Legislative changes that were not passed before parliament rose have left gaps in the SMSF sector, SMSF Professionals’ Association of Australia (SPAA) delegates were told yesterday.

As reported in SMSF Adviser earlier this month, the Superannuation Legislation Amendment (Reducing Illegal Early Release and Other Measures) Bill 2012 did not make it to the Senate in June this year.

The legislation was drafted to give the Australian Taxation Office more flexibility and new penalty powers when dealing with non-compliance.

It also proposed harsher penalties for promoters of illegal early release schemes and would have made rollovers to an SMSF a designated service under the anti-money laundering laws.

Peter Burgess, head of policy and technical at AMP SMSF, said these changes would have addressed some “legislative shortcomings” in the SMSF sector.

“All of these changes are about strengthening the integrity of the sector and helping to minimise the likelihood of fraud occurring in the SMSF sector – of critical importance at a time when assets under management are about $500 billion,” Mr Burgess said.
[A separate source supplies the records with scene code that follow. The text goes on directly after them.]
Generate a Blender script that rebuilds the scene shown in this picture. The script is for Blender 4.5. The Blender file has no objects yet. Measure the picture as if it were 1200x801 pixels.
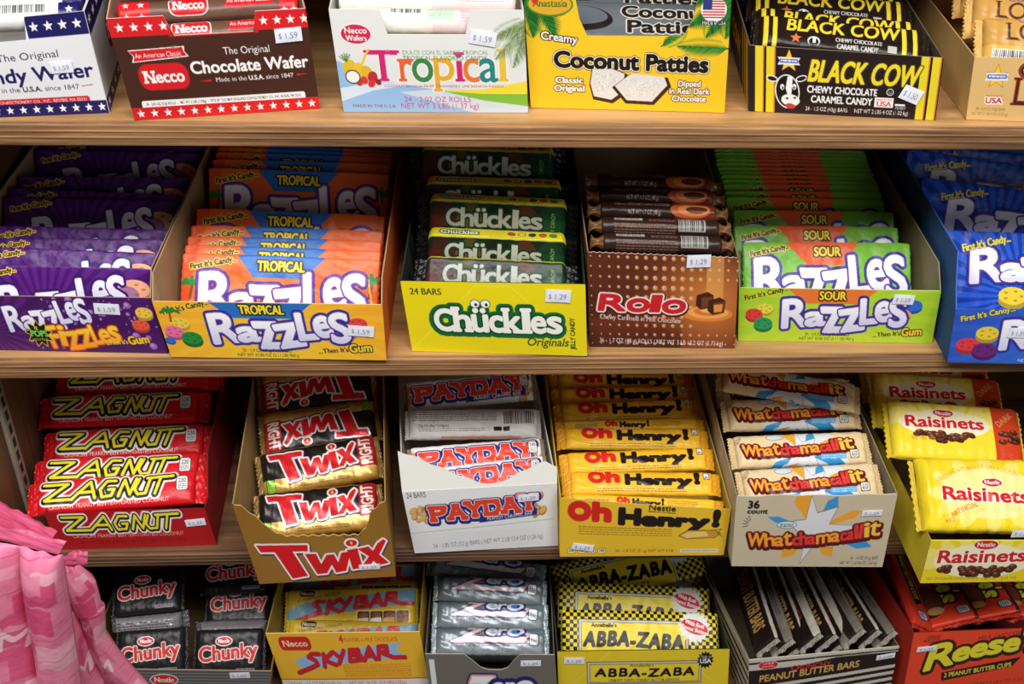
import bpy, bmesh, math, random
import numpy as np
from mathutils import Vector, Matrix

random.seed(7)
rng = np.random.default_rng(7)
SC = bpy.context.scene
COL = SC.collection

# ------------------------------------------------------------------ camera, world, lights, exposure
FOCAL = 1350.0                       # focal length in pixels of the 1200 px wide frame
PITCH, YAW, ROLL = math.radians(35), math.radians(4), 0.035
CAM = Vector((0.0, -0.88, 1.60))
FWD = Vector((math.sin(YAW) * math.cos(PITCH), math.cos(YAW) * math.cos(PITCH), -math.sin(PITCH)))
_rt = Vector((math.cos(YAW), -math.sin(YAW), 0))
_dn = FWD.cross(_rt)
RIGHT = _rt * math.cos(ROLL) - _dn * math.sin(ROLL)
DOWN = _rt * math.sin(ROLL) + _dn * math.cos(ROLL)
cam = bpy.data.cameras.new('camera')
cam.sensor_width = 36.0
cam.lens = FOCAL / 1200 * 36.0
cam.clip_start = 0.02
cam_ob = bpy.data.objects.new('camera', cam)
m3 = Matrix((RIGHT, -DOWN, -FWD)).transposed()
cam_ob.matrix_world = Matrix.Translation(CAM) @ m3.to_4x4()
COL.objects.link(cam_ob)
SC.camera = cam_ob

SC.view_settings.view_transform = 'Standard'
SC.view_settings.look = 'None'
SC.view_settings.gamma = 1.0
SC.view_settings.use_curve_mapping = False
SC.view_settings.exposure = 0.0

world = bpy.data.worlds.new('shop_ambient')
SC.world = world
world.use_nodes = True
world.node_tree.nodes['Background'].inputs[0].default_value = (1.0, 0.97, 0.94, 1)
world.node_tree.nodes['Background'].inputs[1].default_value = 0.055


def area_light(name, loc, target, sx, sy, power, color=(1, 1, 1)):
    l = bpy.data.lights.new(name, 'AREA')
    l.shape = 'RECTANGLE'
    l.size, l.size_y, l.energy, l.color = sx, sy, power, color
    o = bpy.data.objects.new(name, l)
    o.location = loc
    o.rotation_euler = (Vector(target) - Vector(loc)).to_track_quat('-Z', 'Y').to_euler()
    COL.objects.link(o)
    return o


# the shop's ceiling panels in the aisle in front of the shelves
area_light('ceiling_panel_light', (-0.1, -1.05, 2.75), (0.05, 0.0, 0.9), 2.2, 0.6, 69, (1.0, 0.985, 0.96))
area_light('aisle_fill_light', (1.6, -2.6, 1.7), (0.05, 0.0, 0.85), 1.2, 1.2, 9, (0.97, 0.985, 1.0))  # added soft front fill on the shelves, not an actual window


def ray(px, py):
    return (FWD * FOCAL + RIGHT * (px - 600.0) + DOWN * (py - 400.5)).normalized()


def on_z(px, py, z):
    d = ray(px, py)
    return CAM + d * ((z - CAM.z) / d.z)


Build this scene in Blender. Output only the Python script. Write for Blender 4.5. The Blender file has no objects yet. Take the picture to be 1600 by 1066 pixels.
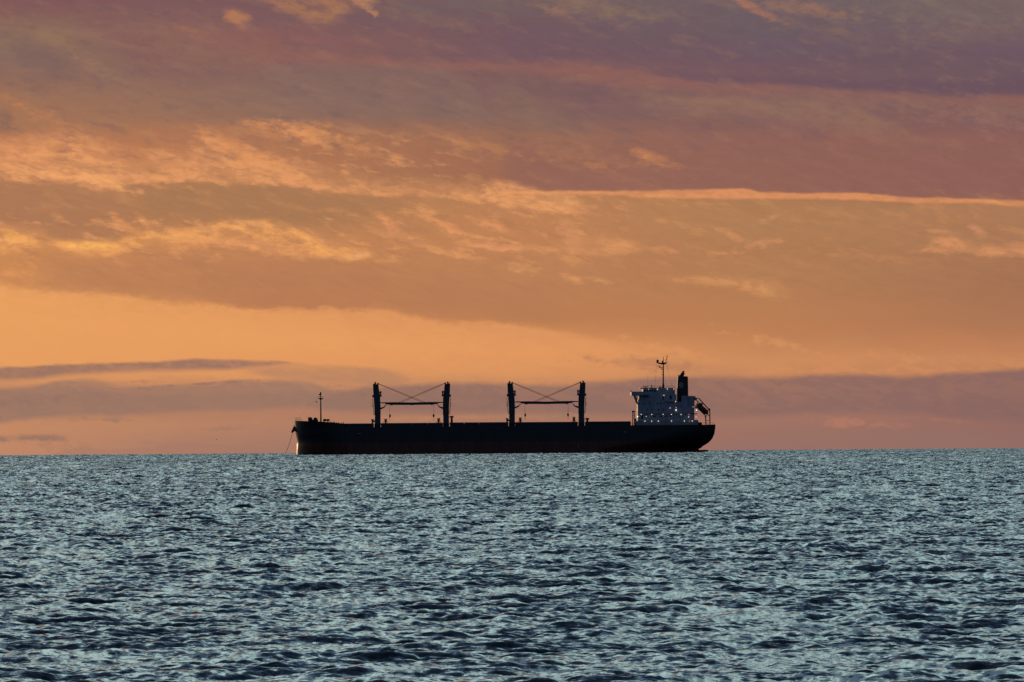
import bpy, bmesh, math, random
import numpy as np
from mathutils import Vector, Matrix

random.seed(7)
scene = bpy.context.scene
col = scene.collection
rad = math.radians

# ------------------------------------------------------------------ camera
F = 13333.0                 # focal length in photograph pixels (300 mm on 36 mm)
ROLL = 0.0069
PITCH = 0.01190
CAM_H = 4.0
RE = 6371000.0              # the sea follows the earth's curve, so it has a real horizon
cam_d = bpy.data.cameras.new("camera")
cam_d.lens = 300.0
cam_d.sensor_width = 36.0
cam_d.clip_start = 1.0
cam_d.clip_end = 60000.0
cam = bpy.data.objects.new("camera", cam_d)
col.objects.link(cam)
cam.matrix_world = (Matrix.Translation((0, 0, CAM_H)) @ Matrix.Rotation(math.pi / 2 + PITCH, 4, 'X')
                    @ Matrix.Rotation(-ROLL, 4, 'Z'))
scene.camera = cam

# ------------------------------------------------------------------ view + light
scene.view_settings.view_transform = 'Standard'
scene.view_settings.look = 'None'
scene.view_settings.exposure = 0.0
scene.view_settings.gamma = 1.0
scene.view_settings.use_curve_mapping = False

SUN_AZ = -24.0              # degrees from the view direction, minus = left of the frame
SUN_EL = 3.0
sd = bpy.data.lights.new("sun", 'SUN')
sd.energy = 0.6
sd.angle = rad(0.5)
sd.color = (1.0, 0.56, 0.26)
sun = bpy.data.objects.new("sun", sd)
col.objects.link(sun)
sdir = Vector((math.sin(rad(SUN_AZ)) * math.cos(rad(SUN_EL)), math.cos(rad(SUN_AZ)) * math.cos(rad(SUN_EL)), math.sin(rad(SUN_EL))))
sun.rotation_euler = sdir.to_track_quat('Z', 'Y').to_euler()


def lin(c, s=1.0):
    out = []
    for v in c:
        v = v / 255.0
        out.append((v / 12.92 if v <= 0.04045 else ((v + 0.055) / 1.055) ** 2.4) * s)
    return tuple(out)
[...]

While the scrapping of the proposed banning of off-market transfers was seen broadly as a win for the sector, Mr Burgess said some tightening of the rules may still be necessary.

“It is likely the government of the day will need to revisit their position on SMSF off-market transfers and a tightening of the rules, rather than the outright banning of off-market transfers, would be in the best interest of the SMSF sector” he said.